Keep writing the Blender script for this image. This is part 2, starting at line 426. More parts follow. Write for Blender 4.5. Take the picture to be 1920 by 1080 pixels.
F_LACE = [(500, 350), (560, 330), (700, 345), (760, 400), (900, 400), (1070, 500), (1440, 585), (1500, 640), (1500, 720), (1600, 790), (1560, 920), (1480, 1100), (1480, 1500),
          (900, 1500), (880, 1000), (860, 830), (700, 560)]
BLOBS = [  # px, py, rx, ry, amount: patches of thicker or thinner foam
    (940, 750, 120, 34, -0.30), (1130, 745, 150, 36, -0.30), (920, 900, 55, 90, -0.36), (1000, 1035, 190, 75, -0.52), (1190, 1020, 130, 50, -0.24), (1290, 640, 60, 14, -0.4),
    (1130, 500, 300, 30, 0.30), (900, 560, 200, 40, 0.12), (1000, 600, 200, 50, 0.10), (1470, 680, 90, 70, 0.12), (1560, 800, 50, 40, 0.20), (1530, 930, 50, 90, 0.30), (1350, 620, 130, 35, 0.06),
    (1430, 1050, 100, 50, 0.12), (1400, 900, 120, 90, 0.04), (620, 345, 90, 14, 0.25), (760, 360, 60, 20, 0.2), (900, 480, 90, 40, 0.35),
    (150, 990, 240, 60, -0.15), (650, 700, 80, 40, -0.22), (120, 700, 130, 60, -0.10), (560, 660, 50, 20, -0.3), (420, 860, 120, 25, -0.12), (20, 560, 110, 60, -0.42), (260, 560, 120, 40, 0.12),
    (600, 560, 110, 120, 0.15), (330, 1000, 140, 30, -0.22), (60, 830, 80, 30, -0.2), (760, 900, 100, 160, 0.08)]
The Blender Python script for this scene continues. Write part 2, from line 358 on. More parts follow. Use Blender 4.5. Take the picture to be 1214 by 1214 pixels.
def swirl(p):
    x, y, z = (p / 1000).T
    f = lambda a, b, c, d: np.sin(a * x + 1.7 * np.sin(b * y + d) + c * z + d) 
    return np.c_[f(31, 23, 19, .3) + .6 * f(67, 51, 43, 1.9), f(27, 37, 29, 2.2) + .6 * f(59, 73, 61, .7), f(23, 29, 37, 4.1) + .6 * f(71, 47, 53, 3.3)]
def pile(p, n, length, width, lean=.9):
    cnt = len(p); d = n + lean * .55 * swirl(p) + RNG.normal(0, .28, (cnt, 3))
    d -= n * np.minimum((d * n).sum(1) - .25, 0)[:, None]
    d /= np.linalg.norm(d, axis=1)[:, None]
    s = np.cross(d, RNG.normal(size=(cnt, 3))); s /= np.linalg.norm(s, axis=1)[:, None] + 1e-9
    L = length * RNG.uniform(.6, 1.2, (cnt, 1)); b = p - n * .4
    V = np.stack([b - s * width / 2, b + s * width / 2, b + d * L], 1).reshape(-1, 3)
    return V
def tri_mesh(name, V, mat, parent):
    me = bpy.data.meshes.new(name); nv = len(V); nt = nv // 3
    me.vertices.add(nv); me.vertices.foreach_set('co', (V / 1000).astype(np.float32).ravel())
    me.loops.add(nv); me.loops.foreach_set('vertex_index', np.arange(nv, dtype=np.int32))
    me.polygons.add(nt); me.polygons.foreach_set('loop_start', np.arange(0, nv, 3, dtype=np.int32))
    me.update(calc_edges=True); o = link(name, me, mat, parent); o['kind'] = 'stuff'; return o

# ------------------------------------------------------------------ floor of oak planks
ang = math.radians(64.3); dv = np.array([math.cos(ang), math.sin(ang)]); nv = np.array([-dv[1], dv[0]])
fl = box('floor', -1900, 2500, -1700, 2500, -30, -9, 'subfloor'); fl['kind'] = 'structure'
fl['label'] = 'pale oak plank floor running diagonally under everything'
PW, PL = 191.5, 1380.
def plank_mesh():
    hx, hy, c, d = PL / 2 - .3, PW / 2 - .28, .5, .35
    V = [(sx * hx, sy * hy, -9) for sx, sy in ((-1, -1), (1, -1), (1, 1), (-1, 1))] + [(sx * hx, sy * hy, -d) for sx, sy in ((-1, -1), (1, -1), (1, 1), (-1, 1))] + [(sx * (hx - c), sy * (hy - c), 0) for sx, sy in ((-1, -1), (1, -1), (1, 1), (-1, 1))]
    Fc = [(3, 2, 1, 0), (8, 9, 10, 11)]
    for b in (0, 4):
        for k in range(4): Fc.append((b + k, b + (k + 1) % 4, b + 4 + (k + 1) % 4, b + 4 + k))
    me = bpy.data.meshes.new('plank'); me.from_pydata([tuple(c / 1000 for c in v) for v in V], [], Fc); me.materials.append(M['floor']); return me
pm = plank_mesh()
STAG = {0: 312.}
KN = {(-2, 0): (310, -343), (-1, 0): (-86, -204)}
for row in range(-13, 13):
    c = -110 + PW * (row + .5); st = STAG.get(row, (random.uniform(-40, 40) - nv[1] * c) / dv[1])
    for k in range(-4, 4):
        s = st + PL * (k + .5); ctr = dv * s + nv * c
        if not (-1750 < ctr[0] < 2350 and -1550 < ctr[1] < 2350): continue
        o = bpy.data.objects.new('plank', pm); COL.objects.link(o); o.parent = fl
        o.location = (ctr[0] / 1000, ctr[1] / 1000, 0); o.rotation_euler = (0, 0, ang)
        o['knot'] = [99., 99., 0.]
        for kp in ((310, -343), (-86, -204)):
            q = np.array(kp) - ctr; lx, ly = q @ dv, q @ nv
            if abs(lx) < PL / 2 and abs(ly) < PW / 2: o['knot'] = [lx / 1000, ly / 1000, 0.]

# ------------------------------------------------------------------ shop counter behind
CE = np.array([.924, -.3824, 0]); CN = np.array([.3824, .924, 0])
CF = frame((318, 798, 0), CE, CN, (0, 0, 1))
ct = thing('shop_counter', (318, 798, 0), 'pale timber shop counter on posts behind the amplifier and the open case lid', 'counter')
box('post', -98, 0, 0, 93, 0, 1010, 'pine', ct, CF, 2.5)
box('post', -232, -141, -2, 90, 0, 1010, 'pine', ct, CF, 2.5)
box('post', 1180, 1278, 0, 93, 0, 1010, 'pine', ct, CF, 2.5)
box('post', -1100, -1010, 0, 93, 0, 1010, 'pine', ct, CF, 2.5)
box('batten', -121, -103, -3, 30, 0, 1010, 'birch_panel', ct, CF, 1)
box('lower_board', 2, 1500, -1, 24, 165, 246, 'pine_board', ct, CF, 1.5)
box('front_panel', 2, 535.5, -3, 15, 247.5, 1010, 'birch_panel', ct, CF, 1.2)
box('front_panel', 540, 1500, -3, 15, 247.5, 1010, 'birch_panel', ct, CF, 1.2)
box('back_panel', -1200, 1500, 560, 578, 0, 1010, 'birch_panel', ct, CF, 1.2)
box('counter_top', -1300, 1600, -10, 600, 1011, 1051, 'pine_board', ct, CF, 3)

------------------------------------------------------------

_SET PROBLEM_
Lines holding the word "Blender" should be counted across the entries; state only how many there are.

_CORRECT ANSWER_
2